■ **Task input**:
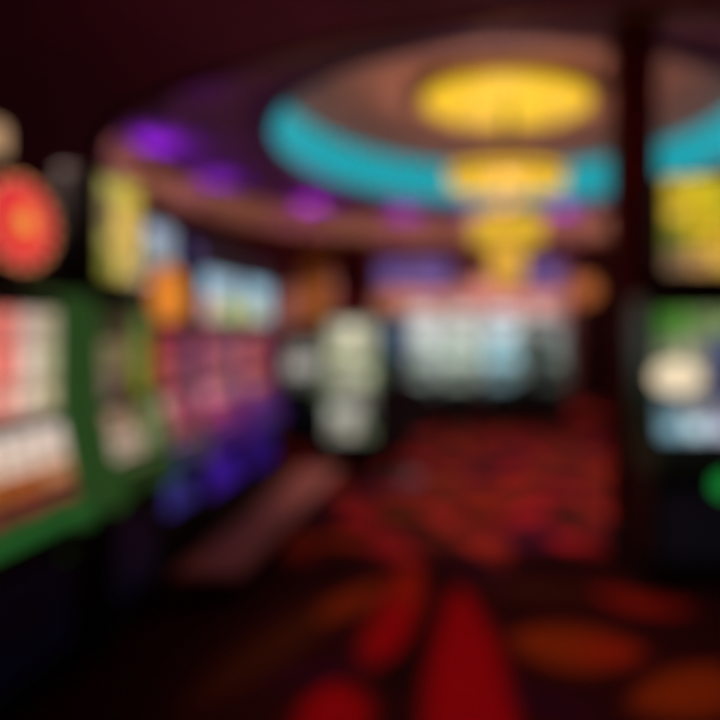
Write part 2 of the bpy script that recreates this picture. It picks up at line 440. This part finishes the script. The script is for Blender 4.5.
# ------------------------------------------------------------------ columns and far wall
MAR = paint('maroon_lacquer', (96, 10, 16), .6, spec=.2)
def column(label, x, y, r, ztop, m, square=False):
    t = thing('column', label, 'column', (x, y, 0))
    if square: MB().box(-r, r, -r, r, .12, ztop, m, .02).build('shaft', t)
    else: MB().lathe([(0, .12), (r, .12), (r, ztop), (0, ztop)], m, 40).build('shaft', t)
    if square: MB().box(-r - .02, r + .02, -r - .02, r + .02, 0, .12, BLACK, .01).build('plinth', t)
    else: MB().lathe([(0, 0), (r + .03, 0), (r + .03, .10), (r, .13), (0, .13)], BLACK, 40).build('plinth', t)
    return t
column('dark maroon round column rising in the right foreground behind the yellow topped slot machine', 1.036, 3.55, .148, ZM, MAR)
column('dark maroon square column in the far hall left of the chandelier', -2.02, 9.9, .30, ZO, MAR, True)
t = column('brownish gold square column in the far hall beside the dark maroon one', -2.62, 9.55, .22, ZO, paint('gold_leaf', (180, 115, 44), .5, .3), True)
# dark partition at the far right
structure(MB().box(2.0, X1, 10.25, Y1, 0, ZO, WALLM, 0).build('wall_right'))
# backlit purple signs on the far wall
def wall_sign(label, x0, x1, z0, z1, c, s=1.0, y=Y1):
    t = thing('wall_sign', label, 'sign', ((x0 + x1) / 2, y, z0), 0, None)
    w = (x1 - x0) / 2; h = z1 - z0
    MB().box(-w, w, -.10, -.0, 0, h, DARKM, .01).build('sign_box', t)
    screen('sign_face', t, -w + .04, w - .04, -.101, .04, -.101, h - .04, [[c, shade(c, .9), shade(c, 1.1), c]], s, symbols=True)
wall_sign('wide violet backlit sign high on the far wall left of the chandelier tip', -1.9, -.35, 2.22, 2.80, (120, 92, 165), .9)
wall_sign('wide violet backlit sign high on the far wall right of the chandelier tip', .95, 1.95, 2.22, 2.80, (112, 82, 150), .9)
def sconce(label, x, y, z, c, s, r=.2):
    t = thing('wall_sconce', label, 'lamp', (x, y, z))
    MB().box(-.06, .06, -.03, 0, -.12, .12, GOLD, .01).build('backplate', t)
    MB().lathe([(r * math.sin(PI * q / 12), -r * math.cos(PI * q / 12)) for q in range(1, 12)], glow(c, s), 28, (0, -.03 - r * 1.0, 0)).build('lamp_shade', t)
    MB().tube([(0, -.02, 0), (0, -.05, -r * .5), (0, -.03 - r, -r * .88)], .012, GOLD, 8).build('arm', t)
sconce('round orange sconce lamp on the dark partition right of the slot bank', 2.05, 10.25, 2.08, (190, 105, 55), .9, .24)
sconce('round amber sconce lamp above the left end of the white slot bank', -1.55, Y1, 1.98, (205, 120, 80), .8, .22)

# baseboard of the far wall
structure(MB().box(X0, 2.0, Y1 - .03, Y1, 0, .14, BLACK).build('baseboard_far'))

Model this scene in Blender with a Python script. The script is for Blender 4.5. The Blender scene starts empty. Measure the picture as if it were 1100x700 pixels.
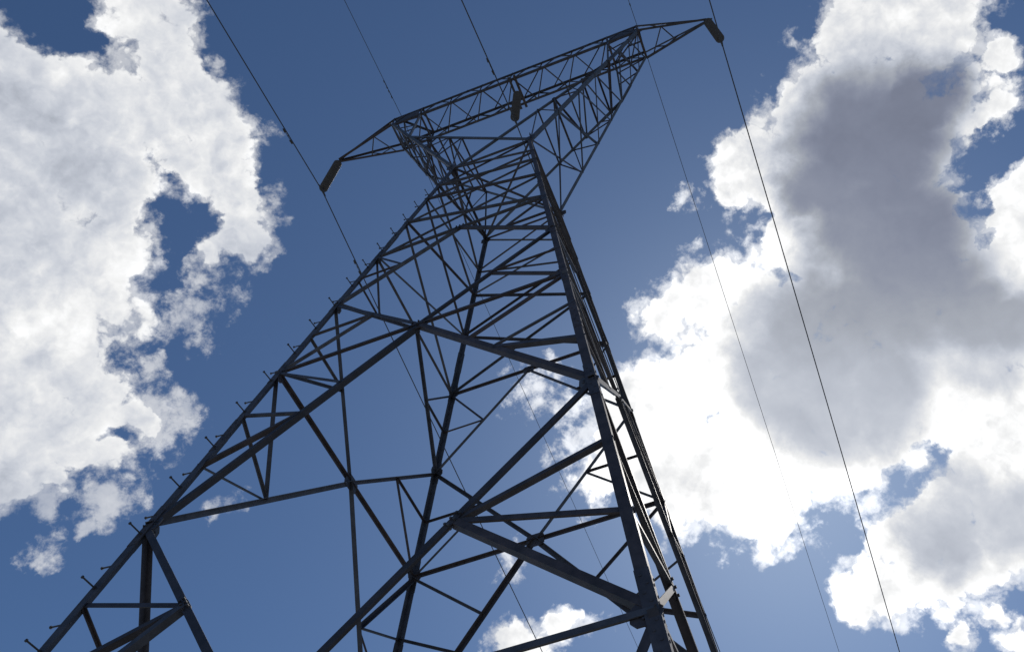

■ **Written exercise**:
Check the data for the word "script" and pull out the lines that have it.

■ **The completed task**:
Write part 2 of the bpy script that recreates this picture. It picks up at line 440. This part finishes the script. The script is for Blender 4.5.
Model this scene in Blender with a Python script. The script is for Blender 4.5. The Blender scene starts empty. Measure the picture as if it were 1100x700 pixels.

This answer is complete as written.